— Written exercise —
Leaving out every picture, copy the lines of the data exactly, from the first through the line containing "COL = scn.collection".

— Records shown —
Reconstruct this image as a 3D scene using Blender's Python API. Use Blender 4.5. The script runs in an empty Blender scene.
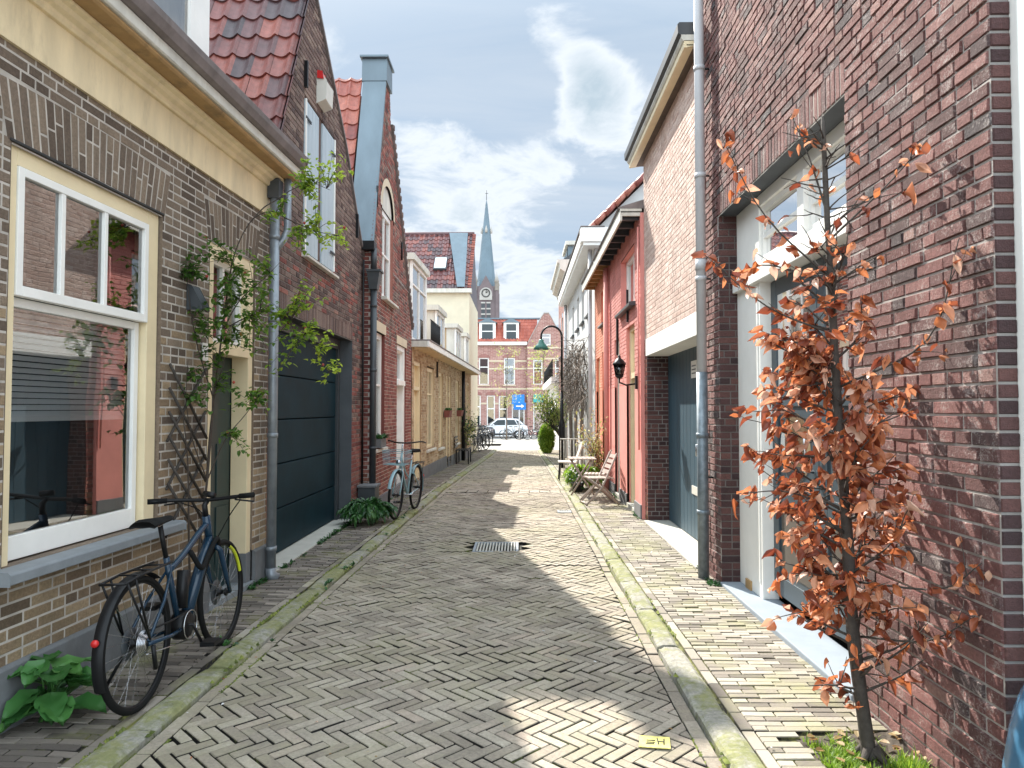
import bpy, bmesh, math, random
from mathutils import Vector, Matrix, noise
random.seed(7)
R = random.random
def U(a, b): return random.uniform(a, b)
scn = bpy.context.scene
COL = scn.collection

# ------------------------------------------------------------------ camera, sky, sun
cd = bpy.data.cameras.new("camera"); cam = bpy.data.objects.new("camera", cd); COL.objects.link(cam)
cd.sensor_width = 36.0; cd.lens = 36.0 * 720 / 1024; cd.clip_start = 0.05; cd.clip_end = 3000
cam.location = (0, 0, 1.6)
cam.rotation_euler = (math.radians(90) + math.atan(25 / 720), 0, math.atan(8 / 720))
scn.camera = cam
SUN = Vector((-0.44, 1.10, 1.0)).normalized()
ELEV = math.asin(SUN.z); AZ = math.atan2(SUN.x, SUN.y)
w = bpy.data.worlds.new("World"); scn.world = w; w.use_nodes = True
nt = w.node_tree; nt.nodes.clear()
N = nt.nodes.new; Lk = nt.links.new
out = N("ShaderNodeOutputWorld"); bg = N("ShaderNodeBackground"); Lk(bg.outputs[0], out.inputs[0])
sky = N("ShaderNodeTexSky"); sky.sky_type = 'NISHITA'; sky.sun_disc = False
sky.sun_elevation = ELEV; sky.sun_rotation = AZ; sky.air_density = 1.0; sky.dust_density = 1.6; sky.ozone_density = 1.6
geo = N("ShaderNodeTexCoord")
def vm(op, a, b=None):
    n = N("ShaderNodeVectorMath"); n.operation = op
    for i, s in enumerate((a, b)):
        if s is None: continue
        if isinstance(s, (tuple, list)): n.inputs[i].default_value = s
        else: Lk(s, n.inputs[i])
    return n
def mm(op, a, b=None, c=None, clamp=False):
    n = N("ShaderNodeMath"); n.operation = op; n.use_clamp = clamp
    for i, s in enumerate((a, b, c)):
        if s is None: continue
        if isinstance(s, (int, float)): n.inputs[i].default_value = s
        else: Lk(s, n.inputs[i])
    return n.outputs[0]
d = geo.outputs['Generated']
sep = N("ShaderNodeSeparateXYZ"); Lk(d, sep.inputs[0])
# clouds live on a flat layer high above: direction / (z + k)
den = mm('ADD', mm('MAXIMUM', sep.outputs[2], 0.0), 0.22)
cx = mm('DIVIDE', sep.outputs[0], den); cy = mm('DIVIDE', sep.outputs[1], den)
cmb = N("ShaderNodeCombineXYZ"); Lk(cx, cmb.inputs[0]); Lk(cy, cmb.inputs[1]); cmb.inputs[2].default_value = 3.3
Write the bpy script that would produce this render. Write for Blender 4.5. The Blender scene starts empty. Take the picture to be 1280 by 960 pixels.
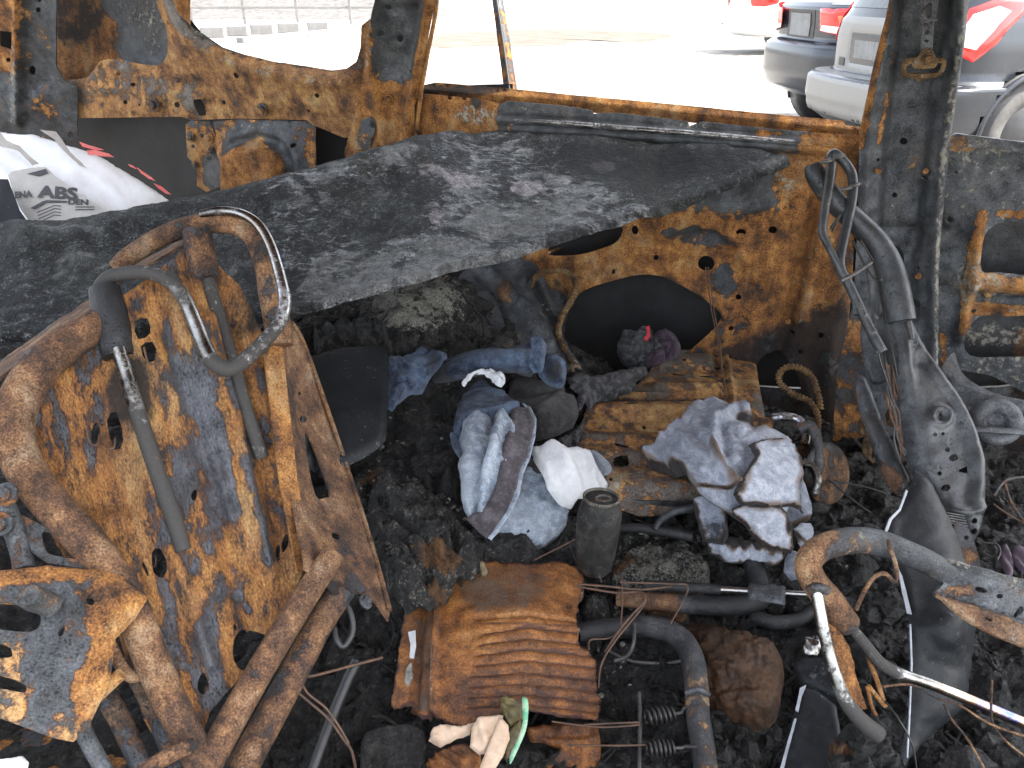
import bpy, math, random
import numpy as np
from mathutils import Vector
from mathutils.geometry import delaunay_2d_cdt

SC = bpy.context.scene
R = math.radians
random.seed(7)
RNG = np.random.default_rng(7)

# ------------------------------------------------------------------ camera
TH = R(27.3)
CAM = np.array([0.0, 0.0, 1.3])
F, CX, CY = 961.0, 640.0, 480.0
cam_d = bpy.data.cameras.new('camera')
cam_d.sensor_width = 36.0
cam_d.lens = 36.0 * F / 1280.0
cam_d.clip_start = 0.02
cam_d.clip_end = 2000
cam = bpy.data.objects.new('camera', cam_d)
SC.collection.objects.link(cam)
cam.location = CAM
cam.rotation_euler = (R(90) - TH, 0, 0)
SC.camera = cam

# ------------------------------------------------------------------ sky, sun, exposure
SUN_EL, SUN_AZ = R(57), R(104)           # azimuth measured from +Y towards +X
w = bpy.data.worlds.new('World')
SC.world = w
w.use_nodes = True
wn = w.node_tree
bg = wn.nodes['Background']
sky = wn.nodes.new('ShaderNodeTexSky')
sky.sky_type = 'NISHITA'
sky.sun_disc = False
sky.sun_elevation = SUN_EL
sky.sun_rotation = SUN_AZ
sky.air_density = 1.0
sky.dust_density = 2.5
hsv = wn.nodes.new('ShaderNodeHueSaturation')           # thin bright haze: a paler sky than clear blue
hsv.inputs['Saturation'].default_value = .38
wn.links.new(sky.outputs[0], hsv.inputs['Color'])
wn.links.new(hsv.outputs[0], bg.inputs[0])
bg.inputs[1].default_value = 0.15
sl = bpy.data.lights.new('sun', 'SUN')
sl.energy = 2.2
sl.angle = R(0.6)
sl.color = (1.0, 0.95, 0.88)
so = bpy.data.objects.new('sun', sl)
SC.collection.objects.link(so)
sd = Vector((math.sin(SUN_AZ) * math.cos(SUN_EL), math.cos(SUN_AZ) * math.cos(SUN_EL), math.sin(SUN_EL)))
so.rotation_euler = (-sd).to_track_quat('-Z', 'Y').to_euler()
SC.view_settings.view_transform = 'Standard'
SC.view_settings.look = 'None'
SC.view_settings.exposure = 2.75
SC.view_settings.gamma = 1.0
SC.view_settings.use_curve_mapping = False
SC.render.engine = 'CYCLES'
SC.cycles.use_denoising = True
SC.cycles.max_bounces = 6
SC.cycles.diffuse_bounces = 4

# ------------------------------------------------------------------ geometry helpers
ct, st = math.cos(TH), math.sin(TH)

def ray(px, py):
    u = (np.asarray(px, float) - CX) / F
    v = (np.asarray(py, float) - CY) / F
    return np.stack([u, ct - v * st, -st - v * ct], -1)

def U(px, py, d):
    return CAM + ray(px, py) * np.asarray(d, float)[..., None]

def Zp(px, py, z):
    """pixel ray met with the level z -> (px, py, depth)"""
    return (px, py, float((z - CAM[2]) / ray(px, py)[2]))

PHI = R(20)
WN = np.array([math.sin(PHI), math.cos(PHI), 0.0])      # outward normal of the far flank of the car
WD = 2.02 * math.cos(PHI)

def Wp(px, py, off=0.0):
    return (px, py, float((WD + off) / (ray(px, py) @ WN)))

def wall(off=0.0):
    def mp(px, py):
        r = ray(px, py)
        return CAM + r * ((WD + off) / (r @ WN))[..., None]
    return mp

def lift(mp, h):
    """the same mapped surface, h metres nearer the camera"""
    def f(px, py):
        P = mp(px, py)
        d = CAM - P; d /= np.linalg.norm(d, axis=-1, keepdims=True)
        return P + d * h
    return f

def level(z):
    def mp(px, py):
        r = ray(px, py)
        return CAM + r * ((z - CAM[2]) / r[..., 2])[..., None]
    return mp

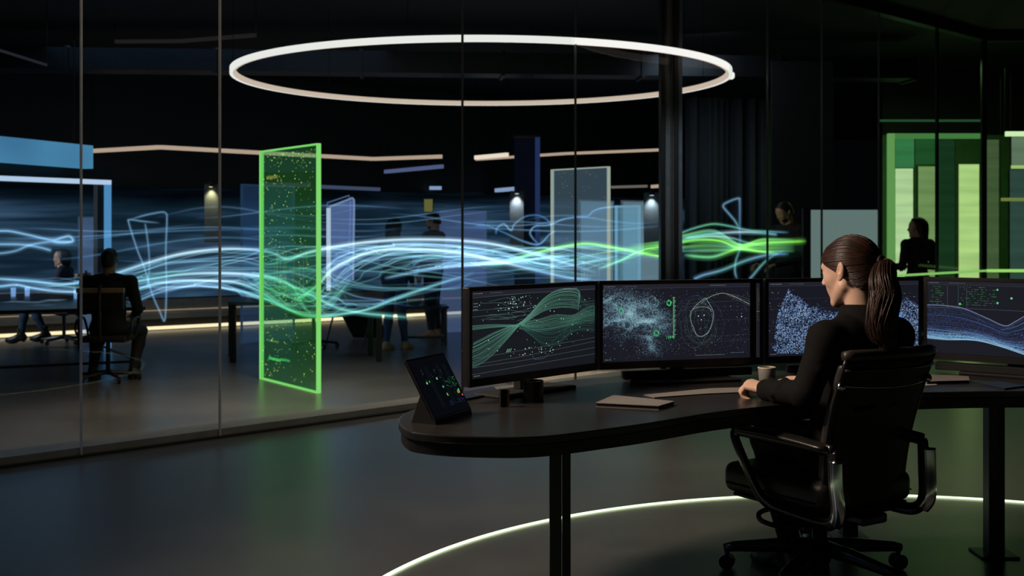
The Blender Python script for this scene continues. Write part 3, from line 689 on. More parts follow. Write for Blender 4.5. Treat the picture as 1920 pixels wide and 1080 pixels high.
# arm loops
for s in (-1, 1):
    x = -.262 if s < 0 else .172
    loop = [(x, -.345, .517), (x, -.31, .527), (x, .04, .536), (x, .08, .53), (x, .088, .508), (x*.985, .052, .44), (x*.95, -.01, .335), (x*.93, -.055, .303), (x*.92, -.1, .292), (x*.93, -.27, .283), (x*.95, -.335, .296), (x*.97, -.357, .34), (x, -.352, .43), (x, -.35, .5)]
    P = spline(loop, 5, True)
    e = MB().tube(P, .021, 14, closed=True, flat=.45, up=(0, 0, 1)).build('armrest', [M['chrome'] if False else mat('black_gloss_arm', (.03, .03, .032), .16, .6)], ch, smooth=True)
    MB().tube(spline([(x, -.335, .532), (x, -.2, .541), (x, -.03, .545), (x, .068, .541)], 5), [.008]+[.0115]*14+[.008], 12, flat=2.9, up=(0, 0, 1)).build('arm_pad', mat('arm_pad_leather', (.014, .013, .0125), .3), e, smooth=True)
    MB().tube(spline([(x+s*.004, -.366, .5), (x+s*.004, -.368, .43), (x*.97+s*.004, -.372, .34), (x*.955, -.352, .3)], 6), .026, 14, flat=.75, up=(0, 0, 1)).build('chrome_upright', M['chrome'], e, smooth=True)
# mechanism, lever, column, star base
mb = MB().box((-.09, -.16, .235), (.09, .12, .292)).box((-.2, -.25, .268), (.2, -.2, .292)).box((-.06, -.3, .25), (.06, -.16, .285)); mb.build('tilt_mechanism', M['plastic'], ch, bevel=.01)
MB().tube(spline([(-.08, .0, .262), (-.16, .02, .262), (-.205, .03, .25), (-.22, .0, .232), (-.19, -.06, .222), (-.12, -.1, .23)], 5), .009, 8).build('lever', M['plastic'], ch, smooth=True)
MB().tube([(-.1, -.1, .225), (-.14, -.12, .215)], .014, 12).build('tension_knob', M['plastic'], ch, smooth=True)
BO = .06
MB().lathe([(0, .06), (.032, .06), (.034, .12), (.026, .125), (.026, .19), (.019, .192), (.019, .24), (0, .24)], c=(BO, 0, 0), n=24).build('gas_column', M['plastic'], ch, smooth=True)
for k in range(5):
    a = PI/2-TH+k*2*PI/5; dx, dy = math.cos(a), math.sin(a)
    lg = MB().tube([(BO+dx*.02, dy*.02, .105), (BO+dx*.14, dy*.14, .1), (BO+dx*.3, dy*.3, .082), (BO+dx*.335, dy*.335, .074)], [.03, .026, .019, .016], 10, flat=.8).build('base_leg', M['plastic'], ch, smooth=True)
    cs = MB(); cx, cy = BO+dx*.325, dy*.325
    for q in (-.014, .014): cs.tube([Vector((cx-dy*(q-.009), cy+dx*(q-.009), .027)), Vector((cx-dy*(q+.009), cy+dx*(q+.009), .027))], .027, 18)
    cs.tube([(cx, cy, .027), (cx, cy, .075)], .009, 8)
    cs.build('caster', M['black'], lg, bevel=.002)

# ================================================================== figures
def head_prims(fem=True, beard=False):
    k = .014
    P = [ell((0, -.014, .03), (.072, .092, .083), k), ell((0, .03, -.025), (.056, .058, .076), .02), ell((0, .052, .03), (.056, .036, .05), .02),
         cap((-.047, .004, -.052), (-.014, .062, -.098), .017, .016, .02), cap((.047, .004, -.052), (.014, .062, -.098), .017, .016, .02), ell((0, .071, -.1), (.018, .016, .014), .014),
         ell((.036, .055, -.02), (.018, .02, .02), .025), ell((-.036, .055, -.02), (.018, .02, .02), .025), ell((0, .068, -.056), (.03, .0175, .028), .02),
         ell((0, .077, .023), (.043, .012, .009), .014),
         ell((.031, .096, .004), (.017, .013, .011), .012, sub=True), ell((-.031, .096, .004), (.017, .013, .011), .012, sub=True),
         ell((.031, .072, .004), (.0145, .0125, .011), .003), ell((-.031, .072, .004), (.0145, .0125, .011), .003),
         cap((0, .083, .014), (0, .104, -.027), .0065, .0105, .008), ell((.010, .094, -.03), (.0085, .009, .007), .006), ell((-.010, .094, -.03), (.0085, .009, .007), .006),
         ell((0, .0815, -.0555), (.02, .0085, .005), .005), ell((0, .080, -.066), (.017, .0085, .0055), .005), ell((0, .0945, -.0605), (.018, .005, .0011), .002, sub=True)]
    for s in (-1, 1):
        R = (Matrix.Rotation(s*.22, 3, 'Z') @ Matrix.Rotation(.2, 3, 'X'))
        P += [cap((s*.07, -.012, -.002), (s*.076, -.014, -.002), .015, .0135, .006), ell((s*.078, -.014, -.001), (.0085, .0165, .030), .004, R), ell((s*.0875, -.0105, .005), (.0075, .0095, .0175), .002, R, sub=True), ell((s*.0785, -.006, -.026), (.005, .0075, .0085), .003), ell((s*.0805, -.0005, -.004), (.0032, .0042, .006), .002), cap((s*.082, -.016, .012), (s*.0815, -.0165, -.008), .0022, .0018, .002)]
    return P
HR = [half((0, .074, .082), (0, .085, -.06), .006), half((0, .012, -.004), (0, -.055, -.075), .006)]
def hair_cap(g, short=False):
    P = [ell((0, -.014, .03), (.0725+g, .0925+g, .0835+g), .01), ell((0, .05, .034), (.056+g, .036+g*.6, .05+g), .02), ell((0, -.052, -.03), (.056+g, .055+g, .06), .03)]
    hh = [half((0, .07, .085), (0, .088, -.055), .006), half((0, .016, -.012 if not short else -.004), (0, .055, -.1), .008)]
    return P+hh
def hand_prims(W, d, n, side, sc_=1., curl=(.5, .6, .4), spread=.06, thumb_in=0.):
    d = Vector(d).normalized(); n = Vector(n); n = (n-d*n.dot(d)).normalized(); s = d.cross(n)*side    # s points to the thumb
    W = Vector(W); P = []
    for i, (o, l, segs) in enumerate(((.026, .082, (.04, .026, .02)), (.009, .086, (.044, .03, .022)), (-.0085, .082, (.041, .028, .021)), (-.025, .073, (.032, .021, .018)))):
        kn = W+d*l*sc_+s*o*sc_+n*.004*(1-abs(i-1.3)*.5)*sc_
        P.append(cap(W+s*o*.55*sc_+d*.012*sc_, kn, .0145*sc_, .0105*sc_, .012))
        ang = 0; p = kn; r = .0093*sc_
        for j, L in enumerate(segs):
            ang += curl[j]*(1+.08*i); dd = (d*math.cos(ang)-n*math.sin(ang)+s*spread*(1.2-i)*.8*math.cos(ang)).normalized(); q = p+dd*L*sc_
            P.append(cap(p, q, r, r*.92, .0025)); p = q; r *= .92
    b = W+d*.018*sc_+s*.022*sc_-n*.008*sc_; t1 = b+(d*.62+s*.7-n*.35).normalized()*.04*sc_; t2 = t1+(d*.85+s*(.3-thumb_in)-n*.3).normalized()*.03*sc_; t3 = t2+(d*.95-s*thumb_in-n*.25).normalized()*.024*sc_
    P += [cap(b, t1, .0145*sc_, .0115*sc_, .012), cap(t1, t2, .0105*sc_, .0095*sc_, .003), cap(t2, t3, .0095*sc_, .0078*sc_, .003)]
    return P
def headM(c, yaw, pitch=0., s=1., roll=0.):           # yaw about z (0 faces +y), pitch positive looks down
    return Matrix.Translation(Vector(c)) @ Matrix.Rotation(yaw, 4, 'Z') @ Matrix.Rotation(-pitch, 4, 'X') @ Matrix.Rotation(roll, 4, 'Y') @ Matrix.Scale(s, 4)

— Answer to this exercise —
Reconstruct this image as a 3D scene using Blender's Python API. Use Blender 4.5. The script runs in an empty Blender scene.
import bpy, bmesh, math, random
from mathutils import Vector, Matrix, noise
random.seed(7)
R = random.random
def U(a, b): return random.uniform(a, b)
scn = bpy.context.scene
COL = scn.collection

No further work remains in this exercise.